Posted by: Kenny | 2009.05.18 at 09:28
I read Ultimate Spidey in trades, and will simply skip any collections that cross over with Ultimatum. Or that even have a "Loved it! -- Jeph Loeb" pullquote on the back. Loeb is like the swine flu -- you gotta quarantine that shit or it'll never go away.
If the smoke clears and USM gets to keep being USM, I'll be back.
Not buying Stupid Crossover Shit is the best way to stop them from making it that won't get me arrested.
Posted by: Guy Smiley | 2009.05.18 at 12:31
Wait, that issue of Wolverine was just a one-shot or something? I know it got released out of order so as to be something that people who saw the movie would buy (ha ha, that's rich), but I figured it was still part of the Millar/McNiven run. Does that mean #72 is the last part of the story? Eh, whatever. Fuck that shit anyway.

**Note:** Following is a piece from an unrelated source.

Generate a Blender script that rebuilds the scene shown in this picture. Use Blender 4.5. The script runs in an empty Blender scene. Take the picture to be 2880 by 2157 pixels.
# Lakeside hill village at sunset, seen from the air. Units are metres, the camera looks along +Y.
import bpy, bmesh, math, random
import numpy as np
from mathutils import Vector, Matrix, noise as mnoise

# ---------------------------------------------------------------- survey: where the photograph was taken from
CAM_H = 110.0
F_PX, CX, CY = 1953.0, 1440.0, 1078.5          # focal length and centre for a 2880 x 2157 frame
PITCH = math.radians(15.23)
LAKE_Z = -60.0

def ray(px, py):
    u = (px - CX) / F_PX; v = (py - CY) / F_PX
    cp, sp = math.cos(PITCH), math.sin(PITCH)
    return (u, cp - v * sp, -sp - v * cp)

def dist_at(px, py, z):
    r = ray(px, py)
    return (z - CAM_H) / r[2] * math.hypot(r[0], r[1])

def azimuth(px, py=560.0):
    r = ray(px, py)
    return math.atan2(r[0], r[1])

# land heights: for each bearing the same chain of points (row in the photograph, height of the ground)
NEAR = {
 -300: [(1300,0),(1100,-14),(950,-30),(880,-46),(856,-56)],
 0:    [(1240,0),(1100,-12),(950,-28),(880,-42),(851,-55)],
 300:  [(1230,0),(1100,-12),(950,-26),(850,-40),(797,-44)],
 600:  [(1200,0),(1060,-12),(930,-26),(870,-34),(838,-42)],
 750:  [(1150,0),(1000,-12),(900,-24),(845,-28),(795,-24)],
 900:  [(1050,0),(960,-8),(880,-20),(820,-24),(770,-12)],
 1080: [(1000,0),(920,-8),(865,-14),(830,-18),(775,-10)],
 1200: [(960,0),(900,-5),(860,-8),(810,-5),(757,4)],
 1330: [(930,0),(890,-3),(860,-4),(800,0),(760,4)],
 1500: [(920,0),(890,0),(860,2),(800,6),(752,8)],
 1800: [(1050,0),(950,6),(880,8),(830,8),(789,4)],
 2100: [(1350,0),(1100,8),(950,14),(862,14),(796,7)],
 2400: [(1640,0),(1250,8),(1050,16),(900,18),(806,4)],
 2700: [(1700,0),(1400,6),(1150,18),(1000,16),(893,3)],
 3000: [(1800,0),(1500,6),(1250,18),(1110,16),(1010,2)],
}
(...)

Looks like I do need to read Rawbone though; that sounds hilarious.
Posted by: Matthew J. Brady | 2009.05.19 at 10:23
Tucker,
Hi-larious, but FYI: Secret Six should say published by DC, not Marvel.
Posted by: Chris Allen | 2009.05.19 at 16:23
OH wait, it's a metajoke. Got it.
Posted by: Chris Allen | 2009.05.19 at 16:24
SEMANTIC CORRECTION:
Andy Clarke inks his own shit, yo. The St. Aubin/Hanna team just happens to look like him, mostly, I'm willing to bet, due to Villarrubia's coloring. But other than the photoshop, the hands touching the art board are pretty much totally different.
Posted by: David Uzumeri | 2009.05.21 at 13:41
Yikes, that's not even a halfway intended joke gone awry, that's just straight up shit screw-uppery. I'm tempted to fix it, probably will when i'm supposed to be working tomorrow.
How odd. God though, the appearance of the faces--is there a Kevin Maguire setting on Photoshop now?
In all seriousness: whoops. Gotta watch that shit. Not cool.